* _SOURCE DATA_:
▬▬▬
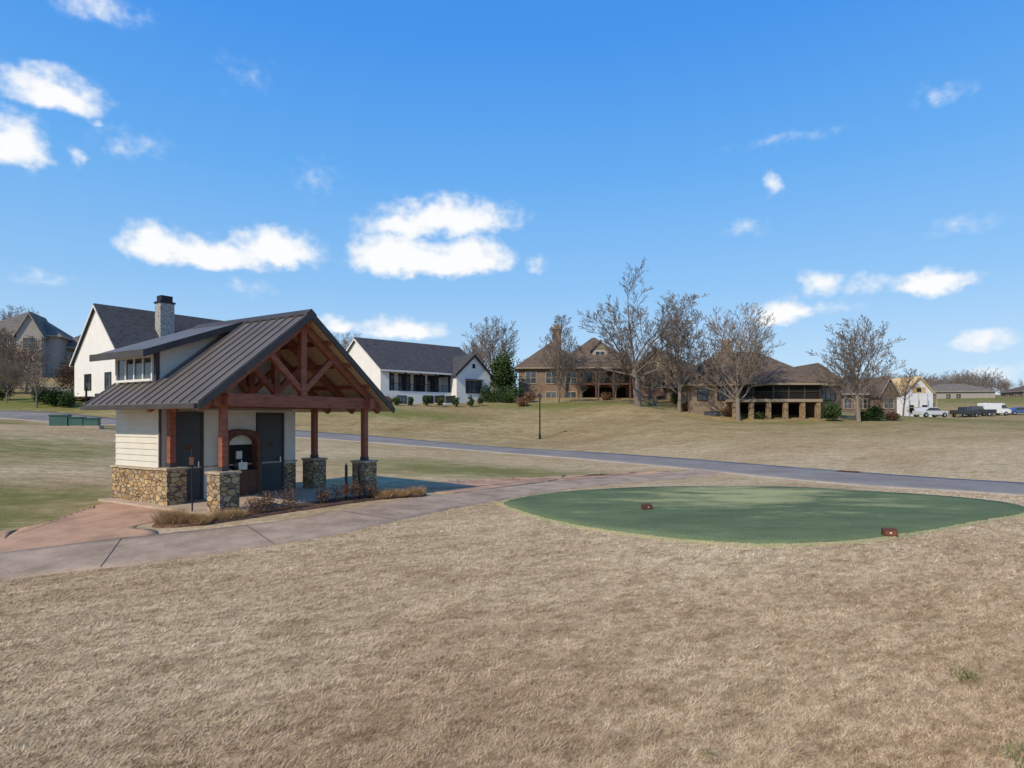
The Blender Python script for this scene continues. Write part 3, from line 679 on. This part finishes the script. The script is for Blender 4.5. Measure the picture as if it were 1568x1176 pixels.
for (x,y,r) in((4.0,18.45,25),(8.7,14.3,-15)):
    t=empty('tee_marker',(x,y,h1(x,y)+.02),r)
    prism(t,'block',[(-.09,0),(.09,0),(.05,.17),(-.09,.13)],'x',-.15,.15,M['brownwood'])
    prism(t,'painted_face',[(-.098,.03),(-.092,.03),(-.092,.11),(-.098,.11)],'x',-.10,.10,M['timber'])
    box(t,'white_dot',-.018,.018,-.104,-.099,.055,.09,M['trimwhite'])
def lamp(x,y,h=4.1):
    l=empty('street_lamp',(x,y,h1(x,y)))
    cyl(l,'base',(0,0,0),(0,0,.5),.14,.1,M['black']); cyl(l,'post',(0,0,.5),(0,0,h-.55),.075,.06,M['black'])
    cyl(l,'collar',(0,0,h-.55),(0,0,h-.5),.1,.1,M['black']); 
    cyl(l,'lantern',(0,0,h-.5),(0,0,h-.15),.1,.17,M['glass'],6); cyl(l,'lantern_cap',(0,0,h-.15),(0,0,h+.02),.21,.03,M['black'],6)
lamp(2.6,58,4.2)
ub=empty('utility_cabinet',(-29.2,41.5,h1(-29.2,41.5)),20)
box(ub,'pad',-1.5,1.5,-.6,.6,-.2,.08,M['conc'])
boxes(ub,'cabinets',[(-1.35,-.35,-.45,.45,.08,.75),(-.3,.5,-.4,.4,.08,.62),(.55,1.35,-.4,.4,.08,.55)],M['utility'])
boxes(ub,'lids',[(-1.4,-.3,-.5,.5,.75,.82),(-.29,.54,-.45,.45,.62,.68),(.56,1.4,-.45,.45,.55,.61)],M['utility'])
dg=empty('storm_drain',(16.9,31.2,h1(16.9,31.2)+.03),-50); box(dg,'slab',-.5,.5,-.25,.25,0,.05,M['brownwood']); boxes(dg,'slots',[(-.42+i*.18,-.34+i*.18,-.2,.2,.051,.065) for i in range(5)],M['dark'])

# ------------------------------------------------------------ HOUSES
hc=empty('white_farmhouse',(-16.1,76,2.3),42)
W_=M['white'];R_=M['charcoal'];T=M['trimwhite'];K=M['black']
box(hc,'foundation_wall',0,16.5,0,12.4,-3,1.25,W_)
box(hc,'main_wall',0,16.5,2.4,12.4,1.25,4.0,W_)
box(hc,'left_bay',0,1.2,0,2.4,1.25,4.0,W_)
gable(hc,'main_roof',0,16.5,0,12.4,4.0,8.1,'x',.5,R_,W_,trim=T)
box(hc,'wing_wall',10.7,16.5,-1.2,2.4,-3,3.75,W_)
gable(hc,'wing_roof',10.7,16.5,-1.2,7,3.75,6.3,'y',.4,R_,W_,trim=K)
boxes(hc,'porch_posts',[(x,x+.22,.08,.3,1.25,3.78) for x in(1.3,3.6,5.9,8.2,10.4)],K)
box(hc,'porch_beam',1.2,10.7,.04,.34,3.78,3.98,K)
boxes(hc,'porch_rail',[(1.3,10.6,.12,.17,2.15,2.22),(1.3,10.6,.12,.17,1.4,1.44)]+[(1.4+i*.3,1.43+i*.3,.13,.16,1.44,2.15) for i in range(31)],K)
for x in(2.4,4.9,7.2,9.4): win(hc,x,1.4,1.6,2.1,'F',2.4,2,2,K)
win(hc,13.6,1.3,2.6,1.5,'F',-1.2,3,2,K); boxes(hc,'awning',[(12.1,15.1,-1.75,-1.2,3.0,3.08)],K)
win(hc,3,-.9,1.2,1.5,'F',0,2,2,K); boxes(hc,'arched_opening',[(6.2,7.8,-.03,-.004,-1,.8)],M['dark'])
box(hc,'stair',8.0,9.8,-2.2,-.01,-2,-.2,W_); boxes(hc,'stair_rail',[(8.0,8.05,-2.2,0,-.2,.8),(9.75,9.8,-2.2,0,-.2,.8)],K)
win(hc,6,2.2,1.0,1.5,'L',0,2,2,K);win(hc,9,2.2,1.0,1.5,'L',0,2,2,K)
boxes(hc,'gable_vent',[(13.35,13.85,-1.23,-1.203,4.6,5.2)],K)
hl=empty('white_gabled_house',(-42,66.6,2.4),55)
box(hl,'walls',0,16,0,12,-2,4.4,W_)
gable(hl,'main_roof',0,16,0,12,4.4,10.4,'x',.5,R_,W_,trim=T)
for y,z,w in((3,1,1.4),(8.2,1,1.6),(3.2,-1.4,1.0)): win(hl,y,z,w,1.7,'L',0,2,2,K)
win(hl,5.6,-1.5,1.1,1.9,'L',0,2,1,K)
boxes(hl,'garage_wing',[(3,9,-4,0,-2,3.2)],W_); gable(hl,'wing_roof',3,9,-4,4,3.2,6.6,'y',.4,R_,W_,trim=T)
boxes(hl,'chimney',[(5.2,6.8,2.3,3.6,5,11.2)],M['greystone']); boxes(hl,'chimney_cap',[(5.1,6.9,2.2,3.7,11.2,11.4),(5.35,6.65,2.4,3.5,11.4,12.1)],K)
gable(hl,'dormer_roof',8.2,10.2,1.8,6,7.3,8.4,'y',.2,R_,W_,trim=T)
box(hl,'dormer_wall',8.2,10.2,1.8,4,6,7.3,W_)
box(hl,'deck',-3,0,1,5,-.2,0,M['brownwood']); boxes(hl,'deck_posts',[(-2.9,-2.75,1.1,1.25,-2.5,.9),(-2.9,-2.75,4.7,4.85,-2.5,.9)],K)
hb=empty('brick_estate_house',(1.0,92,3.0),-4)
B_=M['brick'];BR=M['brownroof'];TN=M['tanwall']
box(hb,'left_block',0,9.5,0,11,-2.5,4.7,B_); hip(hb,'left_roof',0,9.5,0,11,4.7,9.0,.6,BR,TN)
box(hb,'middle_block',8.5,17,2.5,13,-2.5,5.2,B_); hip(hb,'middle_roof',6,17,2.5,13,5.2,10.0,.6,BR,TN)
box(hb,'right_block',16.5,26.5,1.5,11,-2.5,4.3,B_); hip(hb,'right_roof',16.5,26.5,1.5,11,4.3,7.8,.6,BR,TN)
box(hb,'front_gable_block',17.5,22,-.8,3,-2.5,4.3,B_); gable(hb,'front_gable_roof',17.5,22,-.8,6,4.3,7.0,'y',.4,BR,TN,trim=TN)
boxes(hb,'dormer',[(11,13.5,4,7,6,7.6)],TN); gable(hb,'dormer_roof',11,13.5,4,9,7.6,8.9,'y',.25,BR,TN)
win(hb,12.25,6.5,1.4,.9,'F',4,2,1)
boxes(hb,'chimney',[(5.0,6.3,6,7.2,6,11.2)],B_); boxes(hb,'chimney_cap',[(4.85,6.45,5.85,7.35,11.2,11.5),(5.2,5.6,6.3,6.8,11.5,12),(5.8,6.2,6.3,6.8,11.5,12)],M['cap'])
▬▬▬
* _AIM_:
Copy each line above precisely, dropping the pictures.

* _SOLVED EXERCISE_:
The Blender Python script for this scene continues. Write part 3, from line 679 on. This part finishes the script. The script is for Blender 4.5. Measure the picture as if it were 1568x1176 pixels.
for (x,y,r) in((4.0,18.45,25),(8.7,14.3,-15)):
    t=empty('tee_marker',(x,y,h1(x,y)+.02),r)
    prism(t,'block',[(-.09,0),(.09,0),(.05,.17),(-.09,.13)],'x',-.15,.15,M['brownwood'])
    prism(t,'painted_face',[(-.098,.03),(-.092,.03),(-.092,.11),(-.098,.11)],'x',-.10,.10,M['timber'])
    box(t,'white_dot',-.018,.018,-.104,-.099,.055,.09,M['trimwhite'])
def lamp(x,y,h=4.1):
    l=empty('street_lamp',(x,y,h1(x,y)))
    cyl(l,'base',(0,0,0),(0,0,.5),.14,.1,M['black']); cyl(l,'post',(0,0,.5),(0,0,h-.55),.075,.06,M['black'])
    cyl(l,'collar',(0,0,h-.55),(0,0,h-.5),.1,.1,M['black']); 
    cyl(l,'lantern',(0,0,h-.5),(0,0,h-.15),.1,.17,M['glass'],6); cyl(l,'lantern_cap',(0,0,h-.15),(0,0,h+.02),.21,.03,M['black'],6)
lamp(2.6,58,4.2)
ub=empty('utility_cabinet',(-29.2,41.5,h1(-29.2,41.5)),20)
box(ub,'pad',-1.5,1.5,-.6,.6,-.2,.08,M['conc'])
boxes(ub,'cabinets',[(-1.35,-.35,-.45,.45,.08,.75),(-.3,.5,-.4,.4,.08,.62),(.55,1.35,-.4,.4,.08,.55)],M['utility'])
boxes(ub,'lids',[(-1.4,-.3,-.5,.5,.75,.82),(-.29,.54,-.45,.45,.62,.68),(.56,1.4,-.45,.45,.55,.61)],M['utility'])
dg=empty('storm_drain',(16.9,31.2,h1(16.9,31.2)+.03),-50); box(dg,'slab',-.5,.5,-.25,.25,0,.05,M['brownwood']); boxes(dg,'slots',[(-.42+i*.18,-.34+i*.18,-.2,.2,.051,.065) for i in range(5)],M['dark'])

# ------------------------------------------------------------ HOUSES
hc=empty('white_farmhouse',(-16.1,76,2.3),42)
W_=M['white'];R_=M['charcoal'];T=M['trimwhite'];K=M['black']
box(hc,'foundation_wall',0,16.5,0,12.4,-3,1.25,W_)
box(hc,'main_wall',0,16.5,2.4,12.4,1.25,4.0,W_)
box(hc,'left_bay',0,1.2,0,2.4,1.25,4.0,W_)
gable(hc,'main_roof',0,16.5,0,12.4,4.0,8.1,'x',.5,R_,W_,trim=T)
box(hc,'wing_wall',10.7,16.5,-1.2,2.4,-3,3.75,W_)
gable(hc,'wing_roof',10.7,16.5,-1.2,7,3.75,6.3,'y',.4,R_,W_,trim=K)
boxes(hc,'porch_posts',[(x,x+.22,.08,.3,1.25,3.78) for x in(1.3,3.6,5.9,8.2,10.4)],K)
box(hc,'porch_beam',1.2,10.7,.04,.34,3.78,3.98,K)
boxes(hc,'porch_rail',[(1.3,10.6,.12,.17,2.15,2.22),(1.3,10.6,.12,.17,1.4,1.44)]+[(1.4+i*.3,1.43+i*.3,.13,.16,1.44,2.15) for i in range(31)],K)
for x in(2.4,4.9,7.2,9.4): win(hc,x,1.4,1.6,2.1,'F',2.4,2,2,K)
win(hc,13.6,1.3,2.6,1.5,'F',-1.2,3,2,K); boxes(hc,'awning',[(12.1,15.1,-1.75,-1.2,3.0,3.08)],K)
win(hc,3,-.9,1.2,1.5,'F',0,2,2,K); boxes(hc,'arched_opening',[(6.2,7.8,-.03,-.004,-1,.8)],M['dark'])
box(hc,'stair',8.0,9.8,-2.2,-.01,-2,-.2,W_); boxes(hc,'stair_rail',[(8.0,8.05,-2.2,0,-.2,.8),(9.75,9.8,-2.2,0,-.2,.8)],K)
win(hc,6,2.2,1.0,1.5,'L',0,2,2,K);win(hc,9,2.2,1.0,1.5,'L',0,2,2,K)
boxes(hc,'gable_vent',[(13.35,13.85,-1.23,-1.203,4.6,5.2)],K)
hl=empty('white_gabled_house',(-42,66.6,2.4),55)
box(hl,'walls',0,16,0,12,-2,4.4,W_)
gable(hl,'main_roof',0,16,0,12,4.4,10.4,'x',.5,R_,W_,trim=T)
for y,z,w in((3,1,1.4),(8.2,1,1.6),(3.2,-1.4,1.0)): win(hl,y,z,w,1.7,'L',0,2,2,K)
win(hl,5.6,-1.5,1.1,1.9,'L',0,2,1,K)
boxes(hl,'garage_wing',[(3,9,-4,0,-2,3.2)],W_); gable(hl,'wing_roof',3,9,-4,4,3.2,6.6,'y',.4,R_,W_,trim=T)
boxes(hl,'chimney',[(5.2,6.8,2.3,3.6,5,11.2)],M['greystone']); boxes(hl,'chimney_cap',[(5.1,6.9,2.2,3.7,11.2,11.4),(5.35,6.65,2.4,3.5,11.4,12.1)],K)
gable(hl,'dormer_roof',8.2,10.2,1.8,6,7.3,8.4,'y',.2,R_,W_,trim=T)
box(hl,'dormer_wall',8.2,10.2,1.8,4,6,7.3,W_)
box(hl,'deck',-3,0,1,5,-.2,0,M['brownwood']); boxes(hl,'deck_posts',[(-2.9,-2.75,1.1,1.25,-2.5,.9),(-2.9,-2.75,4.7,4.85,-2.5,.9)],K)
hb=empty('brick_estate_house',(1.0,92,3.0),-4)
B_=M['brick'];BR=M['brownroof'];TN=M['tanwall']
box(hb,'left_block',0,9.5,0,11,-2.5,4.7,B_); hip(hb,'left_roof',0,9.5,0,11,4.7,9.0,.6,BR,TN)
box(hb,'middle_block',8.5,17,2.5,13,-2.5,5.2,B_); hip(hb,'middle_roof',6,17,2.5,13,5.2,10.0,.6,BR,TN)
box(hb,'right_block',16.5,26.5,1.5,11,-2.5,4.3,B_); hip(hb,'right_roof',16.5,26.5,1.5,11,4.3,7.8,.6,BR,TN)
box(hb,'front_gable_block',17.5,22,-.8,3,-2.5,4.3,B_); gable(hb,'front_gable_roof',17.5,22,-.8,6,4.3,7.0,'y',.4,BR,TN,trim=TN)
boxes(hb,'dormer',[(11,13.5,4,7,6,7.6)],TN); gable(hb,'dormer_roof',11,13.5,4,9,7.6,8.9,'y',.25,BR,TN)
win(hb,12.25,6.5,1.4,.9,'F',4,2,1)
boxes(hb,'chimney',[(5.0,6.3,6,7.2,6,11.2)],B_); boxes(hb,'chimney_cap',[(4.85,6.45,5.85,7.35,11.2,11.5),(5.2,5.6,6.3,6.8,11.5,12),(5.8,6.2,6.3,6.8,11.5,12)],M['cap'])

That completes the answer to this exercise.